While Louis Oosthuizen may have played on many of golf’s biggest global stages, he admits there is nothing like playing at home as he returns to defend an Alfred Dunhill Championship title which he ranks among the best of his career.
The Major Champion is making his 16th appearance at the co-sanctioned DP World Tour and Sunshine Tour event this week, with 12 of those coming at the world-renowned Leopard Creek.
After two runner-up finishes across that time, Oosthuizen fulfilled a long sought-after ambition as he won last year’s weather-affected Alfred Dunhill Championship by two strokes from countryman Charl Schwartzel to end a five-year wait for silverware.

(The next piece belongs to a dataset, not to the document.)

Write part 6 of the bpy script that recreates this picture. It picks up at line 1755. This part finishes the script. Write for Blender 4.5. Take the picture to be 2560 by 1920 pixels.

The South African is one of eight of the last champions teeing it up this week as he looks to become only the third player – after Spain’s Pablo Martin and record four-time winner Schwartzel – to successfully defend his title.
“It was a bit of a struggle in the end with the weather last year. But it’s something I still consider as one of my best achievements because this golf course had always found a way to bite me, and to pull it through having to beat Charl (Schwartzel), who is king around this place, felt really good,” Oosthuizen said ahead of Thursday’s first round.
Part of the unique attraction that brings golfers back to Leopard Creek year-in year-out is how the course sits at the border of the Kruger National Park.
And even as someone who has experienced the chance to see the Big Five on many occasions, Oosthuizen is eager to enjoy the week in the South African bush.
“Just being here, I don’t spend a lot of time in South Africa anymore and to come and see the park, take my car and drive around in the park is something very special.
“This is as South African as it gets. It is just a special week and to be in play in front of a home crowd is very special.”
Oosthuizen is part of a stellar South African challenge which includes multiple DP World Tour winners Thriston Lawrence, Christiaan Bezuidenhout, Ockie Strydom and Brandon Stone among others.
But there is also a strong crop of young talent, including Aldrich Potgieter who came up just short of winning his first DP World Tour title on home soil at last week’s Nedbank Golf Challenge.
Potgieter won The Amateur Championship in 2022 at the age of 17 at Royal Lytham & St Annes Golf Club and became the youngest ever winner on the Korn Ferry Tour last season when clinching The Bahamas Great Abaco Classic in January.
Having only turned 20 in September, Potgieter, who has a PGA TOUR card for 2025, almost made it a dream debut in Sun City and is eager to maintain that momentum.
“I am feeling good,” he reflected.
“Just enjoying last week’s experience and still looking for the stuff that didn’t happen but trying to take it all to this week and have a good four days.”